Miftah was forced to remove an antisemitic blood libel from its Arabic website two years ago, following exposure by Elder of Ziyon. In March 2013, the watchdog noted Miftah’s publication of an article claiming that Jews use the blood of Christian children for their Passover matzah.
This caused Miftah first to defend itself — accusing critics of conducting a “smear campaign” — and then days later to take down the piece and issue an apology in English, part of which was devoted to distancing Ashrawi from its author and his ideology.
Elder of Ziyon’s current report — based on Miftah’s financial statements and the US Congressional Research Service – shows that in 2013 and 2014, the US Consulate was added to the NGO’s list of donors, among them Oxfam, NED, Norway, Austria and the Anna Lindh Foundation.
The annual sum given by the US to Miftah, according to the financial records, is $175,000.
Rabbi Cooper posited that a litmus test has to be applied to any Palestinian organization receiving funds from the US and Europe. “There should be no automatic checks signed over,” he told The Algemeiner. “The bottom line is, don’t tell me that [Miftah] hasn’t spread blood libels lately, and therefore it’s okay to give it money. The point is to examine whether, as a voice in the Palestinian Authority, it is contributing to civil society or not. If so, maybe $175,000 is too little a sum.
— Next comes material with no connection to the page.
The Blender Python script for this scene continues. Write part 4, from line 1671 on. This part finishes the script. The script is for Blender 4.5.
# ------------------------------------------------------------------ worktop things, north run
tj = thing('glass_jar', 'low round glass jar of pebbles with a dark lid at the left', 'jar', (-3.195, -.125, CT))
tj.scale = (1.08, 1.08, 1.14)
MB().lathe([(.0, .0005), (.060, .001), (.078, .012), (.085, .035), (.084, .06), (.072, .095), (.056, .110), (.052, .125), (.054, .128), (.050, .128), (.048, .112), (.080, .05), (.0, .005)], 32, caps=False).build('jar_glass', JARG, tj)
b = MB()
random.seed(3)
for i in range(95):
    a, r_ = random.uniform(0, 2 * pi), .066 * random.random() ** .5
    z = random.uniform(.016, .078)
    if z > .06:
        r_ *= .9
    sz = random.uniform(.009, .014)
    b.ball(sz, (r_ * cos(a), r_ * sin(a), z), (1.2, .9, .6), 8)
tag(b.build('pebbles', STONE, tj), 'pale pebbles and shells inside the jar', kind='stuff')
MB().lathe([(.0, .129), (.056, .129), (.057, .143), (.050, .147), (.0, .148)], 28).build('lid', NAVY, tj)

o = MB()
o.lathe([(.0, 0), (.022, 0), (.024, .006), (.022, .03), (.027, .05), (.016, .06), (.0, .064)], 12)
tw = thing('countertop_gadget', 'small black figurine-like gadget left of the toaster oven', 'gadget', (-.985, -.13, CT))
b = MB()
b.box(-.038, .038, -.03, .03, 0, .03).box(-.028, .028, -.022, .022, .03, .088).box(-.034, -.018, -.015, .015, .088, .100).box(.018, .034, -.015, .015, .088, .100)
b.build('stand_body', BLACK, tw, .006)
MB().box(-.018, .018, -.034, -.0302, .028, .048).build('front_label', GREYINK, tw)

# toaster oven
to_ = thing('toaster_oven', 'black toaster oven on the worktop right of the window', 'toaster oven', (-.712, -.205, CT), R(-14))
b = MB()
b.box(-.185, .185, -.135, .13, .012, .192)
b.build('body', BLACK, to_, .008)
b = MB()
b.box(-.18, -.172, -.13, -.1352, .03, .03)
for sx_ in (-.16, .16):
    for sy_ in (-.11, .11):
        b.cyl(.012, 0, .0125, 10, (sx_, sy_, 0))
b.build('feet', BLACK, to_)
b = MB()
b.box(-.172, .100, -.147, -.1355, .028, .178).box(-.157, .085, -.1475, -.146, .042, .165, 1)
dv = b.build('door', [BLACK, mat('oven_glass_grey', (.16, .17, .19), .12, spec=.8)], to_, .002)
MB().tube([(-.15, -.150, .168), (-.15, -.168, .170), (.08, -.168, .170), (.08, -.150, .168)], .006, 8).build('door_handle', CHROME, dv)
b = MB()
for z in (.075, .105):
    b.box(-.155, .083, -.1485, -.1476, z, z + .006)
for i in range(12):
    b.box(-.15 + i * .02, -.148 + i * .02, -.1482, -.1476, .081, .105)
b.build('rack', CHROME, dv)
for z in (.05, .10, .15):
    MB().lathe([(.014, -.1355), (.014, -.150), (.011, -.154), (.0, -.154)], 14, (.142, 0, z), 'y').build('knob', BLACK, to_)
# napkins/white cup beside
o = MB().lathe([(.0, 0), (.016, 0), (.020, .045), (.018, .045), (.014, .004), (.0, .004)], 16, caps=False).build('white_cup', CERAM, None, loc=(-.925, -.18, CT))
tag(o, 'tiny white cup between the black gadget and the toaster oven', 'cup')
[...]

If not, we shouldn’t be giving it a nickel.”
Cooper went on to slam the Palestinian leadership.
“From the beginning of this stabbing and vehicular intifada, the PA – headed by Mahmoud Abbas, who shouted about the Jews’ ‘dirty feet’ on the Temple Mount – has been launching a full-blown assault on the very concept of civil society,” he said. “Everything the PA is doing now is an assault.”
He also asserted that other voices in the PA, who espouse a different attitude about where their society should be headed, and convey a message of coexistence with Israel, “are neither heard nor valued.”
This is a good time, he concluded, to revise the criteria for the allocation of American aid where the Palestinians are concerned.
“Our tax dollars should only go to efforts against violence,” he said. “That’s where we should be investing our money.”